> _Task to carry out_:
Repeat exactly what appears from the opening line of the listing to the line with "return Vector((x +", inclusive.

┌─ Recorded information

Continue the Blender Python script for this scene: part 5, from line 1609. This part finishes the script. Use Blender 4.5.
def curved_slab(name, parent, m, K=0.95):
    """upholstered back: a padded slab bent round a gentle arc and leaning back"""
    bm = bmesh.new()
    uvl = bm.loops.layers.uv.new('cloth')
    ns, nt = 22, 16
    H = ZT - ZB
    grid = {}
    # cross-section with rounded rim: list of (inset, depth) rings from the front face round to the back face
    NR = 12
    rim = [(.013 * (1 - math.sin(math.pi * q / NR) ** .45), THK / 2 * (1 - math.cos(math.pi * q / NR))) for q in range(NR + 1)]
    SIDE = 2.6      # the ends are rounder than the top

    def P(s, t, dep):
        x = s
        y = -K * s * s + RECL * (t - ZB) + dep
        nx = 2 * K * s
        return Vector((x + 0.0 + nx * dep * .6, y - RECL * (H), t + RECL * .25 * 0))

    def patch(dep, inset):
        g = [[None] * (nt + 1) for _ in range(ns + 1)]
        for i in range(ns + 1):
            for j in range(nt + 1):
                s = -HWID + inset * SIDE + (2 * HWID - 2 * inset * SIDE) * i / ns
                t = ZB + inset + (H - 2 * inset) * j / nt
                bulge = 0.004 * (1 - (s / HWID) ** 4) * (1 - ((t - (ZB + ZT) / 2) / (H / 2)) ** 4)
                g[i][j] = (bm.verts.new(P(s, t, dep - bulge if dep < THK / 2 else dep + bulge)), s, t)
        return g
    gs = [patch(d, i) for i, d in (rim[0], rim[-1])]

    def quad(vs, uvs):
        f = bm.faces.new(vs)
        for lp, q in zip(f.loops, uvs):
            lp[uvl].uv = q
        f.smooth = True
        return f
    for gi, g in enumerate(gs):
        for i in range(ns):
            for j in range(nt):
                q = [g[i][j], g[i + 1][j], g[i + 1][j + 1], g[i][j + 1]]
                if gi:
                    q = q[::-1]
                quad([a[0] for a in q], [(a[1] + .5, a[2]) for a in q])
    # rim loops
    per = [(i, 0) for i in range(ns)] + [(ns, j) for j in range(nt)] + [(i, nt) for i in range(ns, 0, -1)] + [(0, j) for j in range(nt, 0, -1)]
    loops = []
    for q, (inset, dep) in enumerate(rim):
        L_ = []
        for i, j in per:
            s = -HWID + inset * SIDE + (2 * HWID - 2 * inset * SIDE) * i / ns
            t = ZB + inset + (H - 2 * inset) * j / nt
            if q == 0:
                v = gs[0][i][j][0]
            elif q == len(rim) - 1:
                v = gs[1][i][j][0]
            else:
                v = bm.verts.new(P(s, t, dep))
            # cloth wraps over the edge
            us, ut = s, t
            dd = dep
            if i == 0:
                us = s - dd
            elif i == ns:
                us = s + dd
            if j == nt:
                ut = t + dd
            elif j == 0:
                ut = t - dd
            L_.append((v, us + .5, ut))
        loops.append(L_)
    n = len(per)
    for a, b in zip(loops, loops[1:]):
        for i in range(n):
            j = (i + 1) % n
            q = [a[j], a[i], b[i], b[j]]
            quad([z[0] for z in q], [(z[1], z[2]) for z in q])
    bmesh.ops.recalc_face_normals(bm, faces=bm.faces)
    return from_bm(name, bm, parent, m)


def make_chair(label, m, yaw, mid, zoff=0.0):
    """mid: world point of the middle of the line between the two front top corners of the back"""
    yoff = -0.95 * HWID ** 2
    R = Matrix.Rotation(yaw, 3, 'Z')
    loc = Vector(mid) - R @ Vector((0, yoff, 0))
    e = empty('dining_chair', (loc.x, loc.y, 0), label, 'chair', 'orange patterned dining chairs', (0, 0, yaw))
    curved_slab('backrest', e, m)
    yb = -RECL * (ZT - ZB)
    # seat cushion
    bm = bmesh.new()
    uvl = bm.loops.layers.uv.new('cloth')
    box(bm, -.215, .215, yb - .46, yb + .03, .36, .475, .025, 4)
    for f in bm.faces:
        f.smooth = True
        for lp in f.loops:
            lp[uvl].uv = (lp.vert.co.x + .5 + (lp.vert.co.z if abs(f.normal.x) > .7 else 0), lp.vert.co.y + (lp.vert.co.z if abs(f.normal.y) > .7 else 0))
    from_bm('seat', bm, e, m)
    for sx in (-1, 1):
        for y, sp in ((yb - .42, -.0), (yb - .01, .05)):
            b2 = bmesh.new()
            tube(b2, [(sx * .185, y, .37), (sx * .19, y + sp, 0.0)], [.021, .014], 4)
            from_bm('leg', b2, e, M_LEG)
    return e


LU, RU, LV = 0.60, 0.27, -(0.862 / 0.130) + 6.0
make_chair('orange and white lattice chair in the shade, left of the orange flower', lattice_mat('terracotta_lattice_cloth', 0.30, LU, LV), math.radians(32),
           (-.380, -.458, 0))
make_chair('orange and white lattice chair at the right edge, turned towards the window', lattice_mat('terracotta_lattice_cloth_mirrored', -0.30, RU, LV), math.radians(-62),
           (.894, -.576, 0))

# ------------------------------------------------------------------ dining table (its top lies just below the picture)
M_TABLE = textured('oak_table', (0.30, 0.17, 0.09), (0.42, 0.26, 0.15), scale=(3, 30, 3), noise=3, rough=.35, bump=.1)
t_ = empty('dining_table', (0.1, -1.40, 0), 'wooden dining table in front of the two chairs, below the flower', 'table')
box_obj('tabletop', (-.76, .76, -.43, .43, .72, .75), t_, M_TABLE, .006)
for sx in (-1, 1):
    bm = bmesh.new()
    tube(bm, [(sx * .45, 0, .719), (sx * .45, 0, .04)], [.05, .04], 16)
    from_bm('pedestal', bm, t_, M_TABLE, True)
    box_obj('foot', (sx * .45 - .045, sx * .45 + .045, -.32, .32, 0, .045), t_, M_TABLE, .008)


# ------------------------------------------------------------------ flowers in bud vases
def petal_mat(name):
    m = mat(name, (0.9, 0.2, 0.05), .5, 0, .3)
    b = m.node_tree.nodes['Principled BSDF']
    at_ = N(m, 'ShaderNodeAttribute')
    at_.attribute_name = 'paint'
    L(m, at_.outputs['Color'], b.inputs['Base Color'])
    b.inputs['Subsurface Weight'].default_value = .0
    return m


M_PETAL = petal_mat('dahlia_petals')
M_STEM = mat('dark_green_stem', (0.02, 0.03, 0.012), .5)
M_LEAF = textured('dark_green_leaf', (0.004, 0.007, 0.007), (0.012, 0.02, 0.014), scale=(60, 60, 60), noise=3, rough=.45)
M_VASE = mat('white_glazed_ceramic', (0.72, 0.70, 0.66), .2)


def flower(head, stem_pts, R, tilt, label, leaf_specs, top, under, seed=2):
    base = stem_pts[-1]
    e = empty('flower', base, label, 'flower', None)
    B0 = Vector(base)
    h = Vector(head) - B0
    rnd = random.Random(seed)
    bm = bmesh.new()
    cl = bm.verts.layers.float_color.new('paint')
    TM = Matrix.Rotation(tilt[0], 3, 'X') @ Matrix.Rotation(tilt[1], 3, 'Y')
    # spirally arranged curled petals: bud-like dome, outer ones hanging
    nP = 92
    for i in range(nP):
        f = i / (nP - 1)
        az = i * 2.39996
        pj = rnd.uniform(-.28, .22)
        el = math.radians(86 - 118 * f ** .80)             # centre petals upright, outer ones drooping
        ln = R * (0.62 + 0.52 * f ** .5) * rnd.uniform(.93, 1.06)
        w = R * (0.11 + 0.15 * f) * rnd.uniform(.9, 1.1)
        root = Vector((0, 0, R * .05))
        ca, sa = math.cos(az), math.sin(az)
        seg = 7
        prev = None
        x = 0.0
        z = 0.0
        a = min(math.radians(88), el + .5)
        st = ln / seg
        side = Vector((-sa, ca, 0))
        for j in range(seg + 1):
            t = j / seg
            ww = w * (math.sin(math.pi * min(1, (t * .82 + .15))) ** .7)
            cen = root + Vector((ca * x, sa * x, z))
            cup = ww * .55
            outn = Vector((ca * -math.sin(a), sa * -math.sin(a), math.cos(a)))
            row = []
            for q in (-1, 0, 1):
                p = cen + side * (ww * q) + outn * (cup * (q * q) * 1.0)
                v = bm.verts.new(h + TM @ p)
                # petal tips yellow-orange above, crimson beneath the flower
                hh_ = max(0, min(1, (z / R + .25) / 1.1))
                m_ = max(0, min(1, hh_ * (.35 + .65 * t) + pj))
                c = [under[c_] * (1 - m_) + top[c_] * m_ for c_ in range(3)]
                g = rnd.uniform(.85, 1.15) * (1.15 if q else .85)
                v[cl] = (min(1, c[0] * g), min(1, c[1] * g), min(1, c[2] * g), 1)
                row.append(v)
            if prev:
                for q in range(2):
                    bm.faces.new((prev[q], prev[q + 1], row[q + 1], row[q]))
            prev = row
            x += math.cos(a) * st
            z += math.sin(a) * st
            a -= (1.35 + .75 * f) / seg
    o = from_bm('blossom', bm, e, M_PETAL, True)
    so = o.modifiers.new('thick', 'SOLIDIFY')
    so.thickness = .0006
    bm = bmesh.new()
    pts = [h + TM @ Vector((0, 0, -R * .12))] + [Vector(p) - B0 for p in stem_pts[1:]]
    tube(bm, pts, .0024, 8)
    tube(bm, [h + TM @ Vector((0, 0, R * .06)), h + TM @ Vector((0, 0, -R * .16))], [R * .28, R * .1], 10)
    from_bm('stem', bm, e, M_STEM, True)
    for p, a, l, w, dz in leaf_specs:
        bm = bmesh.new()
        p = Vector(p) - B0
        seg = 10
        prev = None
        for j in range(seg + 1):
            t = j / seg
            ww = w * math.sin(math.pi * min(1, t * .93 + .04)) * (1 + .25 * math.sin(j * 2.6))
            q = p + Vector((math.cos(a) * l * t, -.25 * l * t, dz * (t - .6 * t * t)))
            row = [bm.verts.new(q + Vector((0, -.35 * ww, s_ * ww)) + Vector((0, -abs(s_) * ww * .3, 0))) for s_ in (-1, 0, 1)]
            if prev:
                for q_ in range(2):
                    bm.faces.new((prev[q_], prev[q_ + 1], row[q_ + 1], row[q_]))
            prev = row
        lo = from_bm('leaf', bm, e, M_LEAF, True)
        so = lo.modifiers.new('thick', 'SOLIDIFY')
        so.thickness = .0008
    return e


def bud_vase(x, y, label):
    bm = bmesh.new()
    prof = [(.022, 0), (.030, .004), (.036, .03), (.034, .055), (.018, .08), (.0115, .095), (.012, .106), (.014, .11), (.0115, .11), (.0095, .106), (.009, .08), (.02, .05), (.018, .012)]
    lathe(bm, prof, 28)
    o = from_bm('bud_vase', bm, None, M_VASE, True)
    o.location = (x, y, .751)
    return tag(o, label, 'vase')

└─

> _Written answer_:
Continue the Blender Python script for this scene: part 5, from line 1609. This part finishes the script. Use Blender 4.5.
def curved_slab(name, parent, m, K=0.95):
    """upholstered back: a padded slab bent round a gentle arc and leaning back"""
    bm = bmesh.new()
    uvl = bm.loops.layers.uv.new('cloth')
    ns, nt = 22, 16
    H = ZT - ZB
    grid = {}
    # cross-section with rounded rim: list of (inset, depth) rings from the front face round to the back face
    NR = 12
    rim = [(.013 * (1 - math.sin(math.pi * q / NR) ** .45), THK / 2 * (1 - math.cos(math.pi * q / NR))) for q in range(NR + 1)]
    SIDE = 2.6      # the ends are rounder than the top

    def P(s, t, dep):
        x = s
        y = -K * s * s + RECL * (t - ZB) + dep
        nx = 2 * K * s
        return Vector((x + 0.0 + nx * dep * .6, y - RECL * (H), t + RECL * .25 * 0))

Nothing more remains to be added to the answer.